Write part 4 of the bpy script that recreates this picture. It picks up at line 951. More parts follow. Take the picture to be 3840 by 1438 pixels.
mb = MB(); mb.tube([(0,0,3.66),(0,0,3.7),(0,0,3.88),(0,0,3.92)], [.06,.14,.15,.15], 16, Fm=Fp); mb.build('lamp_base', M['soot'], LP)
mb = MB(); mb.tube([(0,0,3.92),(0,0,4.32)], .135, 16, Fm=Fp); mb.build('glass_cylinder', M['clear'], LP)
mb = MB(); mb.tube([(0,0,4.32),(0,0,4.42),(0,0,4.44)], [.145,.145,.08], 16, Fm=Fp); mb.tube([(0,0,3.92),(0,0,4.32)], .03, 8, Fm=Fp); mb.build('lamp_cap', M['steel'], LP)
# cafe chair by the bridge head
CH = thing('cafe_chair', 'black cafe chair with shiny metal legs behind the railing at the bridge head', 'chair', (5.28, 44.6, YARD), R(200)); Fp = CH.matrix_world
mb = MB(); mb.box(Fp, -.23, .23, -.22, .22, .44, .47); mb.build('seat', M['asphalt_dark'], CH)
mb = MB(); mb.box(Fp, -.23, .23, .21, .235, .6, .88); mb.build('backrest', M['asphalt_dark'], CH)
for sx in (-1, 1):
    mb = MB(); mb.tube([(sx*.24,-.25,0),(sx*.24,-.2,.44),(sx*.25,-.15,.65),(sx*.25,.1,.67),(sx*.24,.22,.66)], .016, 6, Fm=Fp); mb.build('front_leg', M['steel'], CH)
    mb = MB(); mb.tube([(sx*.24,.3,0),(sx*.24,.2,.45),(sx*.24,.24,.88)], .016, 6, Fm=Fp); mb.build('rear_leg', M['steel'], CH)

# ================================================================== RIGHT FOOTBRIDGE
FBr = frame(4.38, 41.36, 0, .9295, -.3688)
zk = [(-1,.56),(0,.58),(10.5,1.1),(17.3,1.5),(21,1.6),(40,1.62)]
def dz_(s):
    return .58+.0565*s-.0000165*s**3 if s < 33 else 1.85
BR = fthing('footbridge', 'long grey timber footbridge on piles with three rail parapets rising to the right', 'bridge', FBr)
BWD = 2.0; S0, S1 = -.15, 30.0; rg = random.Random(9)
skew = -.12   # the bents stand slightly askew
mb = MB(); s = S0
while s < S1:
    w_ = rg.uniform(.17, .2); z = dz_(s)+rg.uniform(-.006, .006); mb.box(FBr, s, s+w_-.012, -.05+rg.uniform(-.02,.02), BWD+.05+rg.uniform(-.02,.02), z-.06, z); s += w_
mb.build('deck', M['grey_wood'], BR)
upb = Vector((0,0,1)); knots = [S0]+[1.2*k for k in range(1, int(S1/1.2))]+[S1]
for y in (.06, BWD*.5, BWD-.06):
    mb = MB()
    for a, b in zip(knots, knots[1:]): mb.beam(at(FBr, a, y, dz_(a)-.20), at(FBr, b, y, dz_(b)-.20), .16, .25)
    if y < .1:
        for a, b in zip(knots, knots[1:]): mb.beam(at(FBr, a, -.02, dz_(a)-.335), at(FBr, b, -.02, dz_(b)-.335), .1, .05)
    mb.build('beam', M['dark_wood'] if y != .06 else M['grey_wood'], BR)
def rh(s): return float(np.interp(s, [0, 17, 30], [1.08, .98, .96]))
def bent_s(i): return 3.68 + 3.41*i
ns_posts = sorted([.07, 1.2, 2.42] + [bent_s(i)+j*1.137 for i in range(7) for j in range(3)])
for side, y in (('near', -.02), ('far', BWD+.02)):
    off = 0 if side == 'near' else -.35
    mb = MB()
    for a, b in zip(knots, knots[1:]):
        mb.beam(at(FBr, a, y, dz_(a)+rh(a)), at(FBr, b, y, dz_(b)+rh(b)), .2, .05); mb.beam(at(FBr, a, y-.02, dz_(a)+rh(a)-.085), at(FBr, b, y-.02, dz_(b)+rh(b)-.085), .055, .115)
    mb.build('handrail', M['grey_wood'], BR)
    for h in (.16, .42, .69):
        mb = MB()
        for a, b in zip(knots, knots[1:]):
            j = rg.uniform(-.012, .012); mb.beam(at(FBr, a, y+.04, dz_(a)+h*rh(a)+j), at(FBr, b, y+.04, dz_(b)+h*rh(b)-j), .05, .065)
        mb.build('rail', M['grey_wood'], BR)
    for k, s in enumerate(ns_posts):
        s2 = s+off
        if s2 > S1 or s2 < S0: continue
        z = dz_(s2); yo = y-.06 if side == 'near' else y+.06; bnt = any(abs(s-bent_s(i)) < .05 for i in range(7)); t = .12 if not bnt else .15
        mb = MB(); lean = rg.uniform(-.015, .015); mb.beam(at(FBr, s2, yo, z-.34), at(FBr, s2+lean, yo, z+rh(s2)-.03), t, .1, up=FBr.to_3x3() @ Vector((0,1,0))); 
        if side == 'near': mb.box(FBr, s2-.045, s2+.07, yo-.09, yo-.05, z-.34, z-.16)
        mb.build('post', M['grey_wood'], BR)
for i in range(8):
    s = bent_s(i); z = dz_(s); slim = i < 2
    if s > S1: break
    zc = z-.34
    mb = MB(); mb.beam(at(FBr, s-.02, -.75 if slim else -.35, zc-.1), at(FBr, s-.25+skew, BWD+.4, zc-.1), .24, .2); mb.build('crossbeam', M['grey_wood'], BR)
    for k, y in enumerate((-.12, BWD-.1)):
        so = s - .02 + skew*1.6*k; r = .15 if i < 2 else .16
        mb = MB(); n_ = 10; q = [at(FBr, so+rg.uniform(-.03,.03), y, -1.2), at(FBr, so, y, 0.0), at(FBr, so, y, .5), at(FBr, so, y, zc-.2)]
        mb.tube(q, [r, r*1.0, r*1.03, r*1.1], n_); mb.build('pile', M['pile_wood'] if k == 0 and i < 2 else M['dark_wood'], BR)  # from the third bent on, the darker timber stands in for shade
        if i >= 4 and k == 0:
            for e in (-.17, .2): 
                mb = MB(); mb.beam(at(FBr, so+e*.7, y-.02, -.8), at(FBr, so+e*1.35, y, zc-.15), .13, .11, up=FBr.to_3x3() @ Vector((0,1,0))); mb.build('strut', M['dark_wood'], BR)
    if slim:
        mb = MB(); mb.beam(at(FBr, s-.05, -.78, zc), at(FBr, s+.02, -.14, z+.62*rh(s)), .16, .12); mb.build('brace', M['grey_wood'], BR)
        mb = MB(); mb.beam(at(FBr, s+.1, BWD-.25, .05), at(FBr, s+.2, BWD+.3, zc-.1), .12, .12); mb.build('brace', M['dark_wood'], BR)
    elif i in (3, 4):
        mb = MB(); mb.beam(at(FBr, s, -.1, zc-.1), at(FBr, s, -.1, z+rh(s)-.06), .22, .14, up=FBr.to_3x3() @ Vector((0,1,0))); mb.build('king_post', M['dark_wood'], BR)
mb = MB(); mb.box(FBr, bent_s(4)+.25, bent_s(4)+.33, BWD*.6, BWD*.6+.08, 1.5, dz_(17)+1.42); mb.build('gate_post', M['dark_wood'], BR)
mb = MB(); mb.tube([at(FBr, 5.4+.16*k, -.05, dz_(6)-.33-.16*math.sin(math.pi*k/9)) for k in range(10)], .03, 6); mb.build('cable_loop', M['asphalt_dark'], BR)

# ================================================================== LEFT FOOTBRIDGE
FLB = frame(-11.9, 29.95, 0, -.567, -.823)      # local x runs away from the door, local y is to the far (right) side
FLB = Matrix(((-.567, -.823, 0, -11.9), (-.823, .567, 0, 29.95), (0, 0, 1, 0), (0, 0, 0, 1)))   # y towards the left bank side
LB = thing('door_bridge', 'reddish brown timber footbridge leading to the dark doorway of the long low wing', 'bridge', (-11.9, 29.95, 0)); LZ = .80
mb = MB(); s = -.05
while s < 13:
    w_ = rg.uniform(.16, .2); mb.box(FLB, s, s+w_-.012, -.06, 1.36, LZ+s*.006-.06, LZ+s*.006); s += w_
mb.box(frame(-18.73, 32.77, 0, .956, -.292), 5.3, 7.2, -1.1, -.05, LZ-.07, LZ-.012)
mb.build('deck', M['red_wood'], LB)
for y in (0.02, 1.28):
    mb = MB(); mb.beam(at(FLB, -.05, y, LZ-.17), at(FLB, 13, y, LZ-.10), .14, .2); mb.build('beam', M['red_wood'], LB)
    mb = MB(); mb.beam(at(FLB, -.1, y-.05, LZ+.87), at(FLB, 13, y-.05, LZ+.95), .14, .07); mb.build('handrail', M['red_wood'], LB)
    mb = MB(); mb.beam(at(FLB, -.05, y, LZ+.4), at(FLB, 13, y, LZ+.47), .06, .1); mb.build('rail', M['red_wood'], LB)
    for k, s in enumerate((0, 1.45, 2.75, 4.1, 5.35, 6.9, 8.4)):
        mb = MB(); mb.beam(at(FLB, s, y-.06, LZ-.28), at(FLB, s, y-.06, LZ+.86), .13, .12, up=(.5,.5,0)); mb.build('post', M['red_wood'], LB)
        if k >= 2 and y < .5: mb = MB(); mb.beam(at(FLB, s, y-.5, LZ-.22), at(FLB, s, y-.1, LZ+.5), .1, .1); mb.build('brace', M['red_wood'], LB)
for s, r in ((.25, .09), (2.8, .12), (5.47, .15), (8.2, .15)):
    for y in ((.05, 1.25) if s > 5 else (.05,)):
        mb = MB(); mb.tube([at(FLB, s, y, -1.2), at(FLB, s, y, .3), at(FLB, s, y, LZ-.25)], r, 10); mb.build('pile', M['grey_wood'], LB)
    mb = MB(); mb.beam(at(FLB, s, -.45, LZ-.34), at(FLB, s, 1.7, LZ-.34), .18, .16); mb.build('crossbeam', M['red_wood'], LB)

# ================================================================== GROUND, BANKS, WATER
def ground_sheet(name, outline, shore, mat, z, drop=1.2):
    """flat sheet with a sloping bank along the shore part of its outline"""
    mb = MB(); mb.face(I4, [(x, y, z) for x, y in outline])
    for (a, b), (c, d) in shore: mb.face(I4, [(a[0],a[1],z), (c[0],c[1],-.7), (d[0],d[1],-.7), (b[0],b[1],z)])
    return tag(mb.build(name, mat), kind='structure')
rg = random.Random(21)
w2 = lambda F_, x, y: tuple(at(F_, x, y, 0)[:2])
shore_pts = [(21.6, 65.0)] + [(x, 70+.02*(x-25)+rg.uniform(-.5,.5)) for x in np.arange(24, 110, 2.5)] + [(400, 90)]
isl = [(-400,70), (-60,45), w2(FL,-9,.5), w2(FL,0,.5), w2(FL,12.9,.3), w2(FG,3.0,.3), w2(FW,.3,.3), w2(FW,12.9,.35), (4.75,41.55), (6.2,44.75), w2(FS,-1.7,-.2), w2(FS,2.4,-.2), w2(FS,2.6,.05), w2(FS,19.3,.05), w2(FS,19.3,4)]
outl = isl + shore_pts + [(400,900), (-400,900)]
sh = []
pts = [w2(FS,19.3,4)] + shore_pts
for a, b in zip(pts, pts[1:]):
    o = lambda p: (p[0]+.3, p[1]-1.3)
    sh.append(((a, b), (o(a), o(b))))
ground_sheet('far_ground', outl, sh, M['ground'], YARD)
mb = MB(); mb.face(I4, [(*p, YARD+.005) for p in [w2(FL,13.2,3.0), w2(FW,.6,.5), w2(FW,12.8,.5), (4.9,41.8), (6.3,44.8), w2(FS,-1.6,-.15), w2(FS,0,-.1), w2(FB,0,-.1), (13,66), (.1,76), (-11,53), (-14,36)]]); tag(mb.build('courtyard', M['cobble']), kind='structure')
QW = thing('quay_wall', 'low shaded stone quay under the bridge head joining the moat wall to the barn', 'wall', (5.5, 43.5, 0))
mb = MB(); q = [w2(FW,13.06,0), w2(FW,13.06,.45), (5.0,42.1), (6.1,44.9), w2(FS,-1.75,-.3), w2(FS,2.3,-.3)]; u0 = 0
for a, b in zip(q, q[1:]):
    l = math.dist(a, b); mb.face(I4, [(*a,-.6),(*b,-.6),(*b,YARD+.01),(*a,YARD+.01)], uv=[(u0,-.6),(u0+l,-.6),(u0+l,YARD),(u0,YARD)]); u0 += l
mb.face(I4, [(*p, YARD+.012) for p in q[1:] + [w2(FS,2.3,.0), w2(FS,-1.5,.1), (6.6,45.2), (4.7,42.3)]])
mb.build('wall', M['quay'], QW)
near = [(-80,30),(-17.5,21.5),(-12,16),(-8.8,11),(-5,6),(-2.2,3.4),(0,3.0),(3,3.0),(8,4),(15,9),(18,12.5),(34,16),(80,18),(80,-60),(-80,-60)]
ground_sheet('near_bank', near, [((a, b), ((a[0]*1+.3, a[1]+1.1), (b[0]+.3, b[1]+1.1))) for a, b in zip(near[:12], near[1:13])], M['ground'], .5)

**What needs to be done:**
Only the lines from the opening of the material through the line with "mb.build('rear_leg', M['steel'], CH)" should be echoed, exactly as written.

**Output of the exercise:**
Write part 4 of the bpy script that recreates this picture. It picks up at line 951. More parts follow. Take the picture to be 3840 by 1438 pixels.
mb = MB(); mb.tube([(0,0,3.66),(0,0,3.7),(0,0,3.88),(0,0,3.92)], [.06,.14,.15,.15], 16, Fm=Fp); mb.build('lamp_base', M['soot'], LP)
mb = MB(); mb.tube([(0,0,3.92),(0,0,4.32)], .135, 16, Fm=Fp); mb.build('glass_cylinder', M['clear'], LP)
mb = MB(); mb.tube([(0,0,4.32),(0,0,4.42),(0,0,4.44)], [.145,.145,.08], 16, Fm=Fp); mb.tube([(0,0,3.92),(0,0,4.32)], .03, 8, Fm=Fp); mb.build('lamp_cap', M['steel'], LP)
# cafe chair by the bridge head
CH = thing('cafe_chair', 'black cafe chair with shiny metal legs behind the railing at the bridge head', 'chair', (5.28, 44.6, YARD), R(200)); Fp = CH.matrix_world
mb = MB(); mb.box(Fp, -.23, .23, -.22, .22, .44, .47); mb.build('seat', M['asphalt_dark'], CH)
mb = MB(); mb.box(Fp, -.23, .23, .21, .235, .6, .88); mb.build('backrest', M['asphalt_dark'], CH)
for sx in (-1, 1):
    mb = MB(); mb.tube([(sx*.24,-.25,0),(sx*.24,-.2,.44),(sx*.25,-.15,.65),(sx*.25,.1,.67),(sx*.24,.22,.66)], .016, 6, Fm=Fp); mb.build('front_leg', M['steel'], CH)
    mb = MB(); mb.tube([(sx*.24,.3,0),(sx*.24,.2,.45),(sx*.24,.24,.88)], .016, 6, Fm=Fp); mb.build('rear_leg', M['steel'], CH)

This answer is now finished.